I always thought the "working for the weekend" thing was the saddest thing ever.  People on the elevator on a thursday morning or wednesday evening saying, hey, how's it going, only two more days.  Like the workweek, five-sevenths of your life, is just something to endure rather than something to approach with relish.  But I've definitely reached that point with this job.

Perhaps it's just too idealistic to think that everyone should be able to find some paying work that they can approach with relish, something that provides an opportunity to achieve a sense of satisfaction and accomplishment.  After all, one's sense of accomplishment and satisfaction is very, very personal, and what somebody's willing to pay you for, well, that's usually someone else's idea of what's important.  Or in the case of a giant bank or other giant entity, that's the institution's idea of what's important.  And a giant institution probably doesn't have the same values as you do.

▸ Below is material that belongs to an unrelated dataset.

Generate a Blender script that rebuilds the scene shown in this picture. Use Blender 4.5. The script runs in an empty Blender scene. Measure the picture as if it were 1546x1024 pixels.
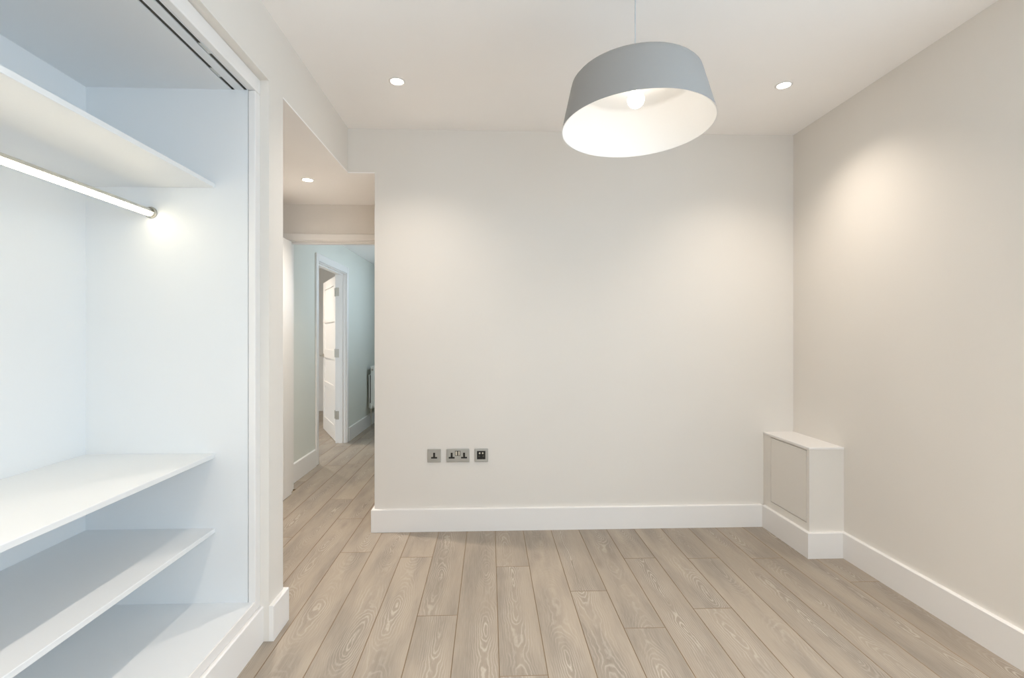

I keep thinking about "values" as one of the keys to understanding life, what makes a good and satisfying life.  Unfortunately, the word has been just utterly destroyed by political types.  But on a basic level, "values" just means "what's important to you, as an individual".  What do you value, what do you think is important, what gives you that sense of satisfaction, of accomplishment?  Take me and my utterly misfit job, for instance.  I just don't value "closing the deal" or "achieving the targets" or whatever it is that's supposed to be important to a Sales Manager.  To me, "closing the deal" just means you talked someone out of their money, which I find ethically suspect.  Literally, which is a real problem for a sales person.  Now, I know this is ridiculous, that for the world to go around, for commerce to happen, deals need to be closed, people and companies need to buy things.  This is not ethically suspect at all.  But the more selling that's involved, the more persuasion and influence the sales person manages to exert, the more likely the purchase decision is to be less than ideal for the purchaser.  And at its core, this seems to be somehow unethical, since after all, ethics at its most basic is treating other people's interests as just as important as yours.

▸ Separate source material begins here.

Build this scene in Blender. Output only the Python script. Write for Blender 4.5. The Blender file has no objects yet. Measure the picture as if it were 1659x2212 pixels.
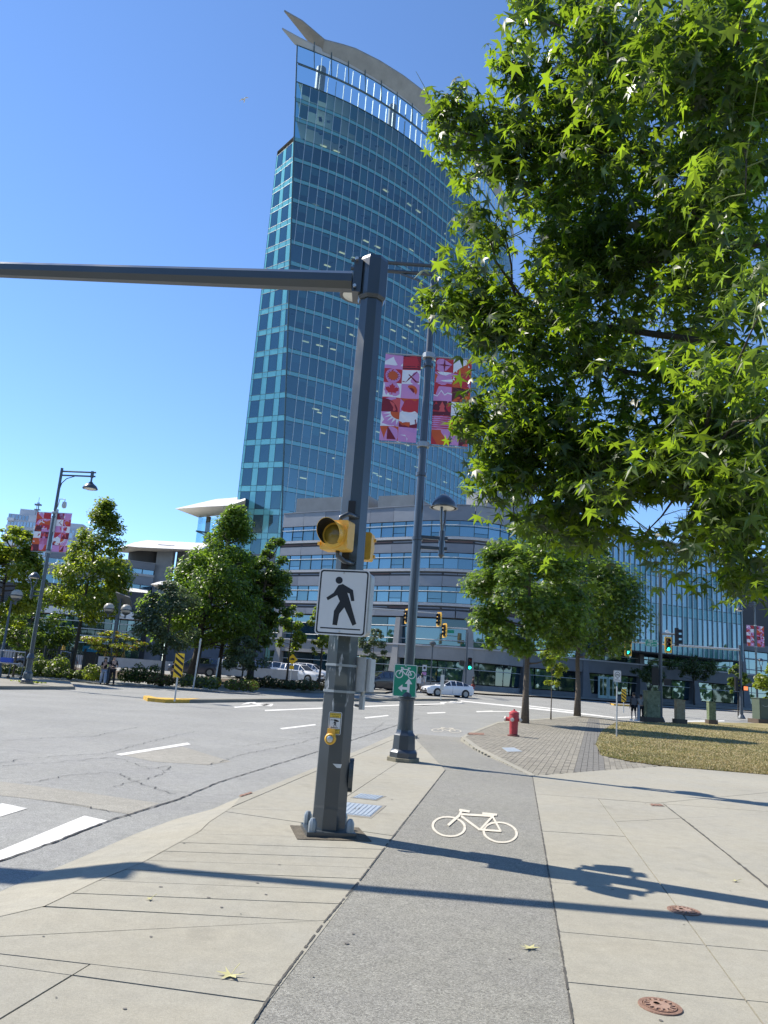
import bpy, bmesh, math, random
import numpy as np
from mathutils import Vector, Matrix
random.seed(7); rng = np.random.default_rng(7)
S = bpy.context.scene
COL = S.collection
R = math.radians
# ------------------------------------------------------------------ camera
PITCH, ROLL, EYE = R(12.1), R(4.2), 1.6
FW = Vector((0, math.cos(PITCH), math.sin(PITCH)))
R0 = Vector((1, 0, 0)); U0 = R0.cross(FW)
CR = R0 * math.cos(ROLL) + U0 * math.sin(ROLL)
CU = -R0 * math.sin(ROLL) + U0 * math.cos(ROLL)
cd = bpy.data.cameras.new('camera'); cam = bpy.data.objects.new('camera', cd); COL.objects.link(cam)
cd.sensor_fit = 'HORIZONTAL'; cd.sensor_width = 36; cd.lens = 36; cd.clip_start = 0.05; cd.clip_end = 3000
m = Matrix((CR, CU, -FW)).transposed().to_4x4(); m.translation = (0, 0, EYE)
cam.matrix_world = m; S.camera = cam
# ------------------------------------------------------------------ light
SUN_DIR = Vector((-0.92, 0.39, 1.068)).normalized()      # towards the sun
w = bpy.data.worlds.new('World'); S.world = w; w.use_nodes = True
nt = w.node_tree; bg = nt.nodes['Background']
sky = nt.nodes.new('ShaderNodeTexSky'); sky.sky_type = 'NISHITA'; sky.sun_disc = False
sky.sun_elevation = math.asin(SUN_DIR.z); sky.sun_rotation = math.atan2(SUN_DIR.x, SUN_DIR.y)
sky.altitude = 500; sky.air_density = 0.9; sky.dust_density = 0.0; sky.ozone_density = 7.5
nt.links.new(sky.outputs[0], bg.inputs[0]); bg.inputs[1].default_value = 0.147
ld = bpy.data.lights.new('sun', 'SUN'); ld.energy = 5.0; ld.angle = R(0.53); ld.color = (1, 0.93, 0.82)
sun = bpy.data.objects.new('sun', ld); COL.objects.link(sun)
sun.rotation_euler = SUN_DIR.to_track_quat('Z', 'Y').to_euler(); sun.location = (-30, 10, 40)
S.view_settings.view_transform = 'Standard'; S.view_settings.look = 'None'
S.view_settings.exposure = 0.70; S.view_settings.gamma = 1.0; S.view_settings.use_curve_mapping = False
S.cycles.max_bounces = 8; S.cycles.transparent_max_bounces = 12; S.cycles.caustics_reflective = False
S.cycles.caustics_refractive = False
# ------------------------------------------------------------------ plan helpers
def hz(y):                                               # the ground climbs gently beyond the crossing
    if y < 55: return 0.0
    if y < 85: return 0.8 * (y - 55) / 30
    return 0.8 + 0.015 * (min(y, 110) - 85)
def ray(x, y): return CR * ((x - 829.5) / 1659) - CU * ((y - 1106) / 1659) + FW
def G(x, y, dz=0.0):                                     # ground point that the photo shows at (x, y) of 1659 x 2212
    d = ray(x, y); lo, hi = 0.5, 400
    for _ in range(50):
        mid = (lo + hi) / 2
        if EYE + d.z * mid / d.y - hz(mid) - dz > 0: lo = mid
        else: hi = mid
    return Vector((d.x * lo / d.y, lo, hz(lo) + dz))
def D(x, y, Y):                                          # point at depth Y
    d = ray(x, y); return Vector((0, 0, EYE)) + d * (Y / d.y)
def onground(px, Y, dz=0.0):                             # ground point under column px at depth Y
    lo, hi = 1000.0, 2200.0
    for _ in range(40):
        mid = (lo + hi) / 2
        if D(px, mid, Y).z > hz(Y) + dz: lo = mid
        else: hi = mid
    return D(px, lo, Y)
# ------------------------------------------------------------------ materials
MATS = {}
def mat(name, col, rough=0.6, metal=0.0, var=0.0, vscale=3.0, bump=0.0, bscale=60.0, spec=0.5, col2=None, detail=6.0,
        emit=None, estr=0.0, coat=0.0):
    if name in MATS: return MATS[name]
    mm = bpy.data.materials.new(name); mm.use_nodes = True; n = mm.node_tree.nodes; l = mm.node_tree.links
    b = n['Principled BSDF']
    b.inputs['Base Color'].default_value = (*col, 1); b.inputs['Roughness'].default_value = rough
    b.inputs['Metallic'].default_value = metal; b.inputs['Specular IOR Level'].default_value = spec
    if coat: b.inputs['Coat Weight'].default_value = coat
    if emit: b.inputs['Emission Color'].default_value = (*emit, 1); b.inputs['Emission Strength'].default_value = estr
    if var or bump or col2:
        tc = n.new('ShaderNodeTexCoord')
    if var or col2:
        no = n.new('ShaderNodeTexNoise'); no.inputs['Scale'].default_value = vscale; no.inputs['Detail'].default_value = detail
        no.inputs['Roughness'].default_value = 0.65
        l.new(tc.outputs['Object'], no.inputs['Vector'])
        mx = n.new('ShaderNodeMix'); mx.data_type = 'RGBA'
        cr = n.new('ShaderNodeMapRange'); cr.inputs[1].default_value = 0.3; cr.inputs[2].default_value = 0.7
        l.new(no.outputs['Fac'], cr.inputs[0]); l.new(cr.outputs[0], mx.inputs[0])
        a = col2 if col2 else tuple(c * (1 - var) for c in col)
        c2 = col if col2 else tuple(min(1, c * (1 + var)) for c in col)
        mx.inputs[6].default_value = (*a, 1); mx.inputs[7].default_value = (*c2, 1)
        l.new(mx.outputs[2], b.inputs['Base Color'])
    if bump:
        n2 = n.new('ShaderNodeTexNoise'); n2.inputs['Scale'].default_value = bscale; n2.inputs['Detail'].default_value = 5
        l.new(tc.outputs['Object'], n2.inputs['Vector'])
        bp = n.new('ShaderNodeBump'); bp.inputs['Strength'].default_value = bump; bp.inputs['Distance'].default_value = 0.02
        l.new(n2.outputs['Fac'], bp.inputs['Height']); l.new(bp.outputs[0], b.inputs['Normal'])
    MATS[name] = mm; return mm
def ground_mat(name, col, speck, big=0.12, mid=0.1, sscale=260, bump=0.35, rough=0.9, stain=0.0, tint=None):
    """stone-like ground: broad stains, mid-size mottling and fine aggregate"""
    mm = bpy.data.materials.new(name); mm.use_nodes = True; n = mm.node_tree.nodes; l = mm.node_tree.links
    b = n['Principled BSDF']; b.inputs['Roughness'].default_value = rough; b.inputs['Specular IOR Level'].default_value = 0.3
    ge = n.new('ShaderNodeNewGeometry')
    def noise(sc, det=4, ro=0.6):
        x = n.new('ShaderNodeTexNoise'); x.inputs['Scale'].default_value = sc; x.inputs['Detail'].default_value = det
        x.inputs['Roughness'].default_value = ro; l.new(ge.outputs['Position'], x.inputs['Vector']); return x.outputs['Fac']
    def mapr(v, a, bb, c, d):
        x = n.new('ShaderNodeMapRange'); x.inputs[1].default_value = a; x.inputs[2].default_value = bb
        x.inputs[3].default_value = c; x.inputs[4].default_value = d; l.new(v, x.inputs[0]); return x.outputs[0]
    def mul(a, bb):
        x = n.new('ShaderNodeMath'); x.operation = 'MULTIPLY'; l.new(a, x.inputs[0]); l.new(bb, x.inputs[1]); return x.outputs[0]
    f = mul(mapr(noise(0.45, 6), 0.3, 0.7, 1 - big, 1 + big), mapr(noise(7, 7, 0.7), 0.3, 0.7, 1 - mid, 1 + mid))
    f = mul(f, mapr(noise(55, 5, 0.7), 0.3, 0.7, 1 - mid, 1 + mid))
    vo = n.new('ShaderNodeTexVoronoi'); vo.inputs['Scale'].default_value = sscale
    l.new(ge.outputs['Position'], vo.inputs['Vector'])
    se = n.new('ShaderNodeSeparateColor'); l.new(vo.outputs['Color'], se.inputs[0])
    f = mul(f, mapr(se.outputs[0], 0, 1, 1 - speck, 1 + speck))
    if stain:
        f = mul(f, mapr(noise(1.6, 3, 0.5), 0.62, 0.72, 1, 1 - stain))
    vm = n.new('ShaderNodeMix'); vm.data_type = 'RGBA'; vm.inputs[6].default_value = (*col, 1)
    vm.inputs[7].default_value = (*(tint or col), 1); l.new(mapr(noise(0.9, 5), 0.4, 0.65, 0, 1), vm.inputs[0])
    sc = n.new('ShaderNodeVectorMath'); sc.operation = 'SCALE'; l.new(vm.outputs[2], sc.inputs[0]); l.new(f, sc.inputs['Scale'])
    l.new(sc.outputs[0], b.inputs['Base Color'])
    bp = n.new('ShaderNodeBump'); bp.inputs['Strength'].default_value = bump; bp.inputs['Distance'].default_value = 0.006
    l.new(vo.outputs['Distance'], bp.inputs['Height']); l.new(bp.outputs[0], b.inputs['Normal'])
    MATS[name] = mm; return mm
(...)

Isn't this funny?  -- (a) the extent to which something so utterly normal and such a basic part of commercial life as 'selling' gives me ethical misgivings; and (b) how somehow I found myself in a sales manager job, something I find about as unsuitable for me as anything I can imagine.   (except maybe an actual sales person!)

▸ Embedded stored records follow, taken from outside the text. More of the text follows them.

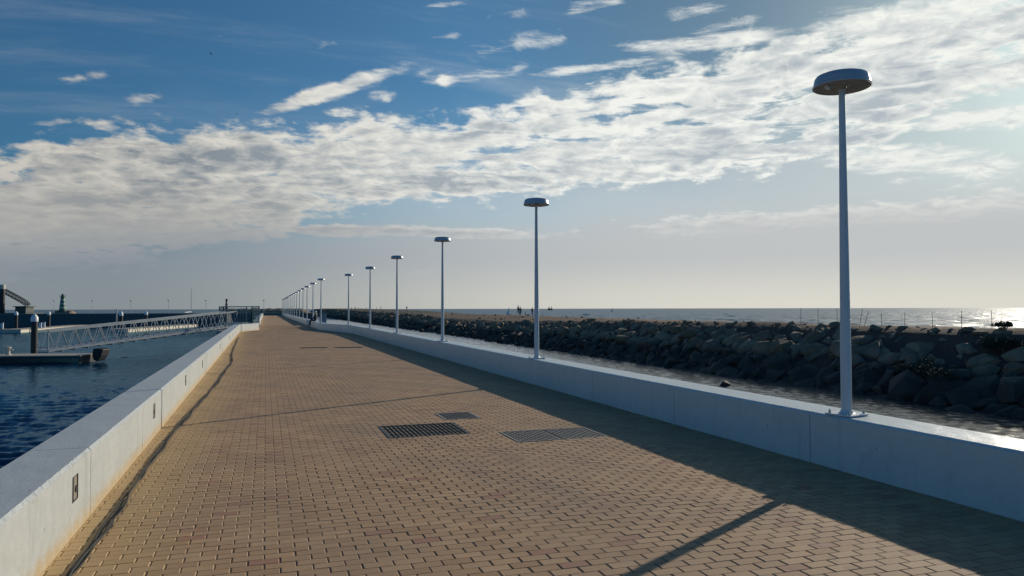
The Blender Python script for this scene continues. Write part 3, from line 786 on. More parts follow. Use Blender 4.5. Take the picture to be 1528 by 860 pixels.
def rock_bm(seed, flat_=0.75):
    rr = random.Random(seed); b = bmesh.new()
    sx, sy_, sz = rr.uniform(.85, 1.3), rr.uniform(.7, 1.1), rr.uniform(.5, .85)*flat_/.75
    for i in range(rr.randint(11, 17)):
        v = Vector((rr.gauss(0, 1), rr.gauss(0, 1), rr.gauss(0, 1))).normalized()*rr.uniform(.42, .56)
        b.verts.new((v.x*sx, v.y*sy_, v.z*sz))
    r = bmesh.ops.convex_hull(b, input=b.verts)
    bmesh.ops.delete(b, geom=[g for g in r['geom_interior'] if isinstance(g, bmesh.types.BMVert)], context='VERTS')
    bmesh.ops.dissolve_limit(b, angle_limit=R(9), verts=b.verts, edges=b.edges)
    bmesh.ops.bevel(b, geom=b.edges[:], offset=.035, segments=2, profile=.6, affect='EDGES', clamp_overlap=True)
    bmesh.ops.recalc_face_normals(b, faces=b.faces)
    for v in b.verts: v.co += Vector((rr.gauss(0, .006), rr.gauss(0, .006), rr.gauss(0, .006)))
    return b
rockm = []
for s in range(18):
    b = rock_bm(100+s); me = bpy.data.meshes.new('boulder'); b.to_mesh(me); b.free(); me.materials.append(M_ROCK)
    for p in me.polygons: p.use_smooth = True
    me.set_sharp_from_angle(angle=R(30)); rockm.append(me)
def rotm(r):
    return Matrix.Rotation(-.40 if r[0] < 24.6 else 0, 3, 'Y') @ Matrix.Rotation(r[4], 3, 'Z') @ Matrix.Rotation(r[6], 3, 'Y') @ Matrix.Rotation(r[5], 3, 'X')
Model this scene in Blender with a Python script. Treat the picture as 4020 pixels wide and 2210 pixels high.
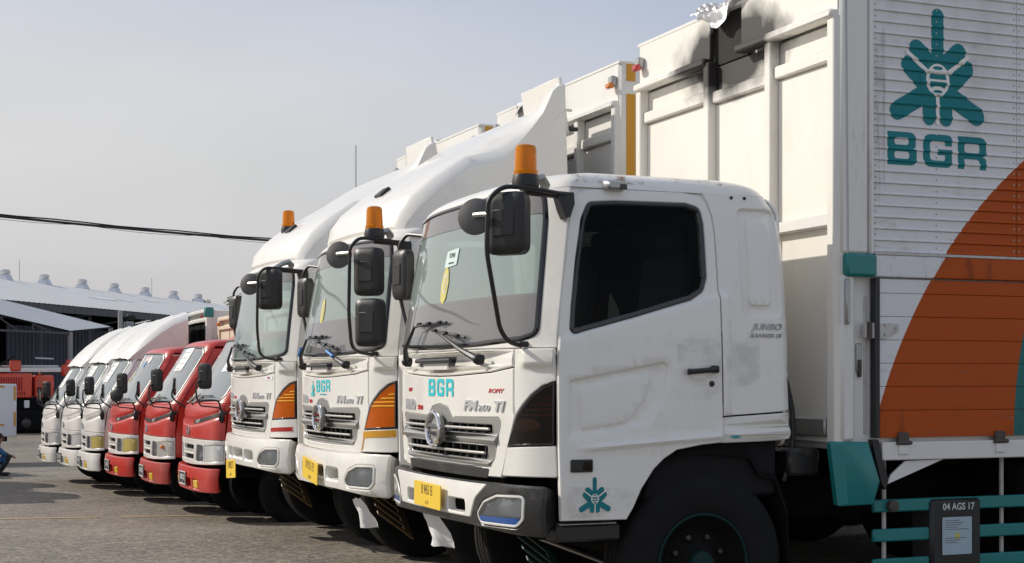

Let's see -- (a) I think is sort of OK, it's like my little quirk, some kind of exaggerated ethical sensitivity.  I attribute this to some kind of exaggerated sense of empathy, which is actually a nice thing, and it's one of the reasons why people like me and why I have a lot of good friends.   So (a) I can live with.  But (b), finding myself in this utterly inappropriate job, this is what kills me.  And this is more a result of my own passivity and I suspect insecurities.  I appear to be just unable to take the fucking bull by the fucking horns and pursue more suitable work.  Much as I am unable to pursue other things, female things, eh?  This is what really brings me down.

Is this something changeable, this passivity?  Doesn't seem so -- I am 51 now, and I am no better at being "pursuitful" than I ever was.  Actually I appear to have gotten worse.  And so I don't expect this character flaw to go away, or to improve much.

Later, I will have to think some about this inability to pursue my own interests, and how it relates to general anxiety or over-sensitivity.   And maybe I'll do some thinkin' about how anxiety and over-sensitivity are related, but not necessarily the same thing.